At time of writing it appears as if Chelsea have emerged as champions in the transfer market tug of war over Belgium’s precocious young star Eden Hazard. It has long been the accepted truth that the transfer market tug of war was a by invitation only three-way between Chelsea, Manchester City and Manchester United (rather depressingly my beloved Arsenal didn’t so much fall at the first hurdle as fall off the starting block, smashing their dignified face on the rapidly disappearing heels of the leagues elite.)

Eden Hazard has been one of the very few genuine superstars available on the open market in recent years and the (presumed) failure of Manchester United to secure his signature should come as a crushing blow to the clubs fans.

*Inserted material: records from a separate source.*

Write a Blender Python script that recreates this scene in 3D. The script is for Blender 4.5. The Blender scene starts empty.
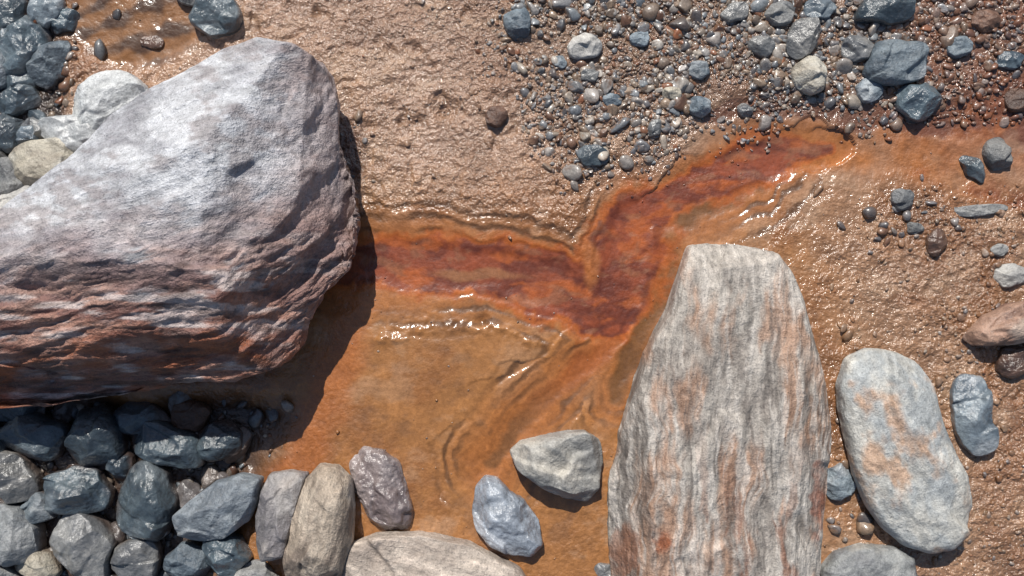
import bpy, bmesh, math, numpy as np
rng=np.random.default_rng(7)
S=0.002; CAMH=1.9
sc=bpy.context.scene
def lin(c):
    c=np.asarray(c,float)/255.
    return np.where(c<=0.04045,c/12.92,((c+0.055)/1.055)**2.4)
ALB=0.80
def C(*c): return lin(c)*ALB
def sst(a,b,x):
    t=np.clip((x-a)/(b-a),0,1); return t*t*(3-2*t)
# ---------- noise
def _h(x,y,z,s):
    h=(x*np.uint32(374761393)+y*np.uint32(668265263)+z*np.uint32(2246822519)+np.uint32((s*3266489917)&0xffffffff))
    h=(h^(h>>np.uint32(13)))*np.uint32(1274126177); h^=h>>np.uint32(16)
    h=h*np.uint32(2654435761); h^=h>>np.uint32(15)
    return h.astype(np.float32)*(2.0/4294967296.0)-1
def vn3(x,y,z,s=0):
    x,y,z=np.broadcast_arrays(x,y,z)
    fx,fy,fz=np.floor(x),np.floor(y),np.floor(z)
    tx,ty,tz=x-fx,y-fy,z-fz
    X=fx.astype(np.int64).astype(np.uint32);Y=fy.astype(np.int64).astype(np.uint32);Z=fz.astype(np.int64).astype(np.uint32)
    q=lambda t:t*t*t*(t*(t*6-15)+10)
    tx,ty,tz=q(tx),q(ty),q(tz); o=np.uint32(1)
    def L(zz):
        a=_h(X,Y,zz,s);b=_h(X+o,Y,zz,s);c=_h(X,Y+o,zz,s);d=_h(X+o,Y+o,zz,s)
        ab=a+(b-a)*tx; cd=c+(d-c)*tx
        return ab+(cd-ab)*ty
    l0=L(Z);l1=L(Z+o)
    return l0+(l1-l0)*tz
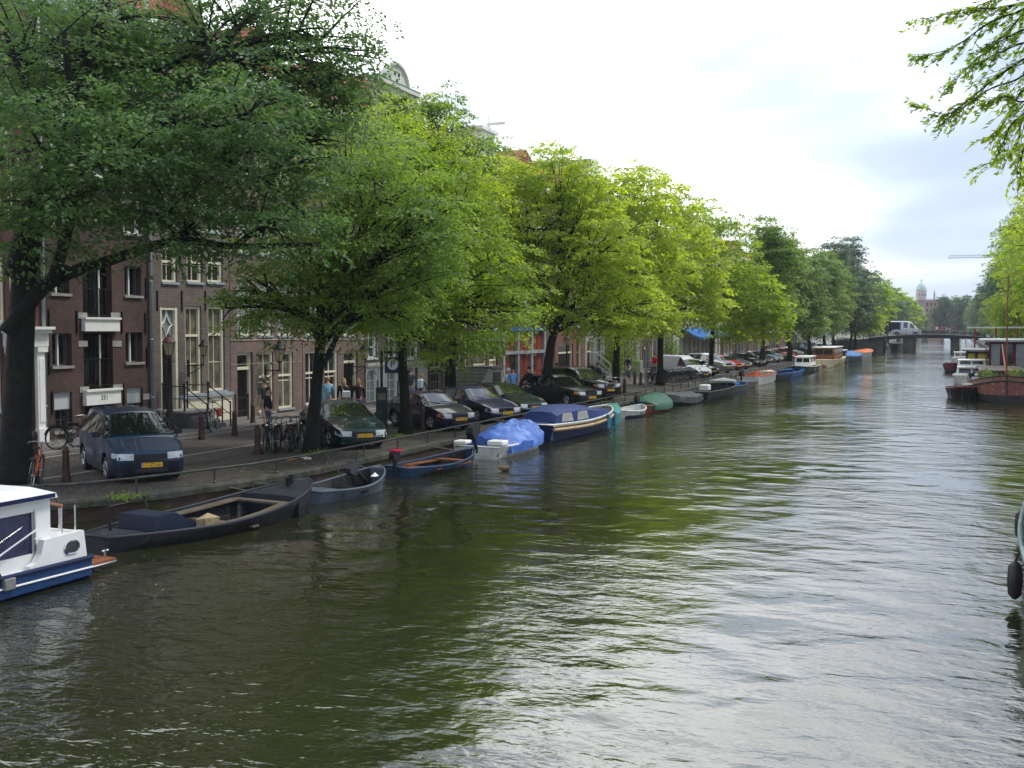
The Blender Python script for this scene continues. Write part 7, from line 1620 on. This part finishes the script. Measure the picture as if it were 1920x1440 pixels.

There can be no doubt that Manchester United are the most successful team of the premier league era, continuously reinventing themselves after losing their star players. To lose the title on goal difference to the ridiculously resourced City with a poor United squad is a feat only achievable via Glaswegian witchcraft. However with the league going to City, and Chelsea back to winning ways with their Champions league victory, both teams now have the champions kudos to go with their infinite resources and United may not be such an attractive option for top young talent any more.

The popular assumption that United would be an ideal destination due to guaranteed playing time also has to be questioned. If you look at the breakthrough stars of recent United seasons in Nani, Berbatov and Hernandez, all three have found their opportunities limited recently. With Nani facing fierce competition on the right wing from the excellent Valencia, Chicharito sharing the lone striker role with Welbeck and finally Berbatov, a £30 million pound signing, falling from league top scorer to a largely unused substitute.

The fact that Paul Scholes, at 37, was able to effortlessly emerge from his pasty ginger cocoon of retirement and become the “beautiful” butterfly of United’s midfield shows just how desperately United need to invest in quality talent. Whether they can still attract the best in Europe remains to be seen.